Material —

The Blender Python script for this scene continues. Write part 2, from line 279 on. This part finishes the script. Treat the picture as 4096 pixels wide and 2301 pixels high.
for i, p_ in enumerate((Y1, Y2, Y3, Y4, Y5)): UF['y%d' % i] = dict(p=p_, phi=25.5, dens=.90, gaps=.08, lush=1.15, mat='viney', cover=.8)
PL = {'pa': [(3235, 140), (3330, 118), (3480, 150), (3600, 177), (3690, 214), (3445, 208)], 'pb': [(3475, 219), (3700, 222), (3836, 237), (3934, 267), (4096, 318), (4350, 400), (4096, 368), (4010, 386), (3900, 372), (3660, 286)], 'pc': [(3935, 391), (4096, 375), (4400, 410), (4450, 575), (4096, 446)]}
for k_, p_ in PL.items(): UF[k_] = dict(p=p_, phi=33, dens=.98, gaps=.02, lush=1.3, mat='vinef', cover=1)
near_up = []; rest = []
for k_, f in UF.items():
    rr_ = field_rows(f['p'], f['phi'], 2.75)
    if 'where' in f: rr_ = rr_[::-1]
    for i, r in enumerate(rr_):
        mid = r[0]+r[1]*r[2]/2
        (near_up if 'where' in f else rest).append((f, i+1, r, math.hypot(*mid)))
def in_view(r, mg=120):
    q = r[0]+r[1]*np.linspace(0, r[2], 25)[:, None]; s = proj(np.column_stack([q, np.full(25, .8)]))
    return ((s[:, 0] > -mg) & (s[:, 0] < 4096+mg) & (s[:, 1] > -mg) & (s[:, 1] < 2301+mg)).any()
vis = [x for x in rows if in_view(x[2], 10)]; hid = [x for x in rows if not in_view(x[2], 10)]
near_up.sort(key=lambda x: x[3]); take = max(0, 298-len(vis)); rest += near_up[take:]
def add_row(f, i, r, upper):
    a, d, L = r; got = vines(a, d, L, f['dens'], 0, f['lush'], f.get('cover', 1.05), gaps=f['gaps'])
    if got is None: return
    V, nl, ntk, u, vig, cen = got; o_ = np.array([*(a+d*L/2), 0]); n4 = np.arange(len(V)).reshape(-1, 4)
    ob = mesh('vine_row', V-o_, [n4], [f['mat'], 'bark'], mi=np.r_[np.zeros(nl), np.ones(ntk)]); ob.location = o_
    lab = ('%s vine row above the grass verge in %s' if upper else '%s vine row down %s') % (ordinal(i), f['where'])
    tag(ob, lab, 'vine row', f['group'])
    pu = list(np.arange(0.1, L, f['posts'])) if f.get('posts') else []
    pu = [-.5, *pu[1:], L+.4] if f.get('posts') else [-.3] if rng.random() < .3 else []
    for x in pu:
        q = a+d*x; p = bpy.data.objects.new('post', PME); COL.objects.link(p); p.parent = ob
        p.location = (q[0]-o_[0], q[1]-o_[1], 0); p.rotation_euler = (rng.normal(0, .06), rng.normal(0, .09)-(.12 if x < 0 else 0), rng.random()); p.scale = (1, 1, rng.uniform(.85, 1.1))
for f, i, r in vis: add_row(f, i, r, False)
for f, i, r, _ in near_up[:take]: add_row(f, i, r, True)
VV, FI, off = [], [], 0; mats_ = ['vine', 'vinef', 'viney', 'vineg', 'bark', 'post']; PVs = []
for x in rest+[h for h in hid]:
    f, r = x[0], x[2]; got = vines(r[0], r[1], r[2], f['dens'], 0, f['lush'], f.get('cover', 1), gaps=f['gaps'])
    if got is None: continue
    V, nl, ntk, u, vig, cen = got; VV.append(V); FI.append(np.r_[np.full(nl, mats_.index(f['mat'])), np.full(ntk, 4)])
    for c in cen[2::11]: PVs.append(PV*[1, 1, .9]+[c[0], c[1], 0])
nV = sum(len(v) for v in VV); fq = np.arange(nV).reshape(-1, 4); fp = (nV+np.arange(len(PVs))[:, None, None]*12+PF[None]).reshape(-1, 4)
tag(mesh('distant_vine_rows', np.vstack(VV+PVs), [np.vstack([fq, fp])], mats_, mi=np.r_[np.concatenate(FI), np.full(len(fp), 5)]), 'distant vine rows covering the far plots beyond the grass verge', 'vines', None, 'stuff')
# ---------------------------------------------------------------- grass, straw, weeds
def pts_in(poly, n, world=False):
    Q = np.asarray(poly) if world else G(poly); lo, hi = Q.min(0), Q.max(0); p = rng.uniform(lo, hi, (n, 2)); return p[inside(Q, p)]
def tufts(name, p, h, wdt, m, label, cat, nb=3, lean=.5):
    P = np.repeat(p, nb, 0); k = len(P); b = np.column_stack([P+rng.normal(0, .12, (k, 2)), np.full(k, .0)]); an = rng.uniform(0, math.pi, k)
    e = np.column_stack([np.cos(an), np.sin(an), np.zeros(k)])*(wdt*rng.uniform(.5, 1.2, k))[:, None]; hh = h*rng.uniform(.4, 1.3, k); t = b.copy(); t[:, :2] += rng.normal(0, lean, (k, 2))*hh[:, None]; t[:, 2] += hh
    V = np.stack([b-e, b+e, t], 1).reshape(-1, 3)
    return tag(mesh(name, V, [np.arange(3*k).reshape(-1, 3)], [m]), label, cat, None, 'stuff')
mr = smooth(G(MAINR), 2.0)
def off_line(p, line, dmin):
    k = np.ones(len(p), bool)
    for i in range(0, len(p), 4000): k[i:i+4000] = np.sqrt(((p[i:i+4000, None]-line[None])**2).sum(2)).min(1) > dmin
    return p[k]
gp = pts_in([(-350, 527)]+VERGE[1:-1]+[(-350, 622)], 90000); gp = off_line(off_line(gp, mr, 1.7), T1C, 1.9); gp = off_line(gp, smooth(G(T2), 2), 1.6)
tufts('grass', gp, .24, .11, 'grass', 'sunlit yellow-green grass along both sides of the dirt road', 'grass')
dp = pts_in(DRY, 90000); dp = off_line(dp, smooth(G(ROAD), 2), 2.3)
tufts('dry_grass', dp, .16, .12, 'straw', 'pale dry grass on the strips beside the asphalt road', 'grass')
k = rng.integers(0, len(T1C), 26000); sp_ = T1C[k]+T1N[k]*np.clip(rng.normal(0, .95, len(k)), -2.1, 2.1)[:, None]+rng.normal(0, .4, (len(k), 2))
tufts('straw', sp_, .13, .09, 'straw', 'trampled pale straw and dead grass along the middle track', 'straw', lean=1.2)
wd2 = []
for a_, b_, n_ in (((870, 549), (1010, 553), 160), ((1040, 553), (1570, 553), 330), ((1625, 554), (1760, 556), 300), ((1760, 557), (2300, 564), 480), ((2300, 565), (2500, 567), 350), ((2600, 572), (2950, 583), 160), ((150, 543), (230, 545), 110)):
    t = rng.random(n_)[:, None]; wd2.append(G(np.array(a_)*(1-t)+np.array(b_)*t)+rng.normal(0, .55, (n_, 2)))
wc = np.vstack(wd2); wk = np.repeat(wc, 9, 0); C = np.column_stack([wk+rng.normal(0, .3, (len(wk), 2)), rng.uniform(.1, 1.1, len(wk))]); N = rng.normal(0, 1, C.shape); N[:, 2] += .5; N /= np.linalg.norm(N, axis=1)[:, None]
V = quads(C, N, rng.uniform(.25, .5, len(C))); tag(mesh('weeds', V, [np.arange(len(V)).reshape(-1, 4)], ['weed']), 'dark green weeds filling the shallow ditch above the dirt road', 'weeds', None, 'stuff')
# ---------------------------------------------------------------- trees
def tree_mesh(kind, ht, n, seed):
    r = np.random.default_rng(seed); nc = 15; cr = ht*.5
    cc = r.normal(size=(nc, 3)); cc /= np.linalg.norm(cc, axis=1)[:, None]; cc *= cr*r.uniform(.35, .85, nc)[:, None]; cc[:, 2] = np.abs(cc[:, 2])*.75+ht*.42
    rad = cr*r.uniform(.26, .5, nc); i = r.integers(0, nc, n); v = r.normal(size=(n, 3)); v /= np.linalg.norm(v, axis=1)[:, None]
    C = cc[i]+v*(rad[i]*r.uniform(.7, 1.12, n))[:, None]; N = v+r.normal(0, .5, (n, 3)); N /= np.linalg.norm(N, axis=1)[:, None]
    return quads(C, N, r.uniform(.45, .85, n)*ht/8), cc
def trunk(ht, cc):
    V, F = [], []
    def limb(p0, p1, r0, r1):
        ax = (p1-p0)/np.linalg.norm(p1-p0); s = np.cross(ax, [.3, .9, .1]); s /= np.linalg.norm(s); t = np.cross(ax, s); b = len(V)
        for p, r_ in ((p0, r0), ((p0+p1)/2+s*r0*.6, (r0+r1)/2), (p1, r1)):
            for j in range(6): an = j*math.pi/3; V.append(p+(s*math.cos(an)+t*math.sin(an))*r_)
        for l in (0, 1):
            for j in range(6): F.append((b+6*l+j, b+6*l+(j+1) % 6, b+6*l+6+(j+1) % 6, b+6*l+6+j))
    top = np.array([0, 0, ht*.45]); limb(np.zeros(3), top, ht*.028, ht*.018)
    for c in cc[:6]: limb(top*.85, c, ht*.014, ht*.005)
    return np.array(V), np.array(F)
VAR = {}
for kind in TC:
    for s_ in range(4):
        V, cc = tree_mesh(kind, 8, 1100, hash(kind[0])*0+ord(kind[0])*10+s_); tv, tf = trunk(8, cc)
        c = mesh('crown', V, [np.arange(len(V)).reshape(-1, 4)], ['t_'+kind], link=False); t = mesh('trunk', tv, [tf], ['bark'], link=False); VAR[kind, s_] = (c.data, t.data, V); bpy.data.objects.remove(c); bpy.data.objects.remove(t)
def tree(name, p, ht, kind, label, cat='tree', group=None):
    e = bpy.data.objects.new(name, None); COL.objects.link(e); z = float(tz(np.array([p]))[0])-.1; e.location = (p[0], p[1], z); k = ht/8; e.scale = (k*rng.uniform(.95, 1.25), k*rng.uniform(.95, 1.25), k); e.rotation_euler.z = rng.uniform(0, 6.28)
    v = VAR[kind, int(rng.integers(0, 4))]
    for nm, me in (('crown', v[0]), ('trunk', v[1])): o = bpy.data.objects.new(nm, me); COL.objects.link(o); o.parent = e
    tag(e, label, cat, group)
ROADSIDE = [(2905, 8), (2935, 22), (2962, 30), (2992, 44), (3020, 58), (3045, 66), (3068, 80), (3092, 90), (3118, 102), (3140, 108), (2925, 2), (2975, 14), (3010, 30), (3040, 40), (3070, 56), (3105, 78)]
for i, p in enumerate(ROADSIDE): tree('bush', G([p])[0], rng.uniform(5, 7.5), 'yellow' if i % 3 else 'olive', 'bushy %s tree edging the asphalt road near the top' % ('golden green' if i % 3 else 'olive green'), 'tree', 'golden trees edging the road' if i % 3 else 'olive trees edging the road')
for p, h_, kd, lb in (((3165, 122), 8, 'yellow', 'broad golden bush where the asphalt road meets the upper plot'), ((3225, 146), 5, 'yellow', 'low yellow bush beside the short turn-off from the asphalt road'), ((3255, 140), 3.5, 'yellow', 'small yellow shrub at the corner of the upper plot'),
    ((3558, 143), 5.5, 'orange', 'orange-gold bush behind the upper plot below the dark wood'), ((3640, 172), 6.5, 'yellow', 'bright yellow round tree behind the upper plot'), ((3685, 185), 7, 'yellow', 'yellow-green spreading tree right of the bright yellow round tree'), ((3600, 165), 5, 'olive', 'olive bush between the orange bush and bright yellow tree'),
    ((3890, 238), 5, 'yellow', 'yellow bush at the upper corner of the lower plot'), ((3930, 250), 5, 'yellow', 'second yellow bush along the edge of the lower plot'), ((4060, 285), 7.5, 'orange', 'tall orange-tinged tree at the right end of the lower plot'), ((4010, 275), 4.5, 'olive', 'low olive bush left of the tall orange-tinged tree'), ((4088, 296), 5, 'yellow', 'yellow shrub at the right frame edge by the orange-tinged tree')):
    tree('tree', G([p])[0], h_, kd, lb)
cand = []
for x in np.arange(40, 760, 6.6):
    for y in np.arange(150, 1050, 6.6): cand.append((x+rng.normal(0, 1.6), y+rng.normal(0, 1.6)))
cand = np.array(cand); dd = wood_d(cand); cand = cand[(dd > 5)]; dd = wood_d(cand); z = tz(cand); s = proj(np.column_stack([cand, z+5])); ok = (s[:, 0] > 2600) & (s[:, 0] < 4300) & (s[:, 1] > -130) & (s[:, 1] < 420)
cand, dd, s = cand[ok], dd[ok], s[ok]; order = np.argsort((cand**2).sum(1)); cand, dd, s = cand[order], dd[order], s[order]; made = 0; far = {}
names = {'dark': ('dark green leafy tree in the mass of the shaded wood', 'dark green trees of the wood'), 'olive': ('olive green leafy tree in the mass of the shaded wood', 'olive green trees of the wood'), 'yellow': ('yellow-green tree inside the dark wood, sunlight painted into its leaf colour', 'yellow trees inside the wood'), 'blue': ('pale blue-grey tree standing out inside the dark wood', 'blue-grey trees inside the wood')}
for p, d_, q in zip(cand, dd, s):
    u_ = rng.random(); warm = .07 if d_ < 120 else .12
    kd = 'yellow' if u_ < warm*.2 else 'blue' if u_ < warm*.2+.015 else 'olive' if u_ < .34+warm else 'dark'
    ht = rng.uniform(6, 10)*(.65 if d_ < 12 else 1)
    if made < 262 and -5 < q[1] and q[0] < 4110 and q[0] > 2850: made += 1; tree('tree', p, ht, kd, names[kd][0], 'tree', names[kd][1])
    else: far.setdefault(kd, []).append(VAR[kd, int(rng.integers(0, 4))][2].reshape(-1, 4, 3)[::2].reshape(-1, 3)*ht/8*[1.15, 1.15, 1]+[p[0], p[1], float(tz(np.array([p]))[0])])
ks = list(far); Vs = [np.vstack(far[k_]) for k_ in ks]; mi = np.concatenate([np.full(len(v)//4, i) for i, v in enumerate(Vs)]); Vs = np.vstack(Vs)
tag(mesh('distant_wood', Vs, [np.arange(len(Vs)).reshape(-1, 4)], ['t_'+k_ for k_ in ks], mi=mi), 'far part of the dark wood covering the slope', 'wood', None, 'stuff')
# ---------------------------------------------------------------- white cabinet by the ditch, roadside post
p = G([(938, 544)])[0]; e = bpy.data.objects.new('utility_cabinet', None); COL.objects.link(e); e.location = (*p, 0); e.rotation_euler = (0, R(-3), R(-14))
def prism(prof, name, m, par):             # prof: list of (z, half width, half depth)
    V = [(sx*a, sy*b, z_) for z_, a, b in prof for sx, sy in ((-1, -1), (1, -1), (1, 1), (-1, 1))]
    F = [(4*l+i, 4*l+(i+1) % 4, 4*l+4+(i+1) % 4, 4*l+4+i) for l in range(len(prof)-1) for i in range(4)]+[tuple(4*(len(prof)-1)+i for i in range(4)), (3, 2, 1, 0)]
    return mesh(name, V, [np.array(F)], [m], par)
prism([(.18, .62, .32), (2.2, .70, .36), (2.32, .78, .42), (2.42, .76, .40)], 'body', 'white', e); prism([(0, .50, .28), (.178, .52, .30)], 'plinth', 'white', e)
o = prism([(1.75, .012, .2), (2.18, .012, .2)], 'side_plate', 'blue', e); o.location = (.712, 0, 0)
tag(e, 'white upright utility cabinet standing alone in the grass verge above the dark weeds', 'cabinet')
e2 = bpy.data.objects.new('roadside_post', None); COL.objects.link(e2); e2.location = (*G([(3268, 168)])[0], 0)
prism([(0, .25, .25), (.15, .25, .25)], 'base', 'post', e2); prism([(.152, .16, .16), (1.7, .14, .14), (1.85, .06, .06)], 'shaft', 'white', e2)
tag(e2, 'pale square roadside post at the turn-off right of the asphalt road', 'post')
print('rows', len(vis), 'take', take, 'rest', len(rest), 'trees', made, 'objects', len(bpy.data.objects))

Exercise directions —
Begin at the line containing "ht = rng.uniform(6, 10)*(.65", end at the line containing "ks = list(far);", and reproduce every line in that range exactly, both ends included.

Written solution —
    ht = rng.uniform(6, 10)*(.65 if d_ < 12 else 1)
    if made < 262 and -5 < q[1] and q[0] < 4110 and q[0] > 2850: made += 1; tree('tree', p, ht, kd, names[kd][0], 'tree', names[kd][1])
    else: far.setdefault(kd, []).append(VAR[kd, int(rng.integers(0, 4))][2].reshape(-1, 4, 3)[::2].reshape(-1, 3)*ht/8*[1.15, 1.15, 1]+[p[0], p[1], float(tz(np.array([p]))[0])])
ks = list(far); Vs = [np.vstack(far[k_]) for k_ in ks]; mi = np.concatenate([np.full(len(v)//4, i) for i, v in enumerate(Vs)]); Vs = np.vstack(Vs)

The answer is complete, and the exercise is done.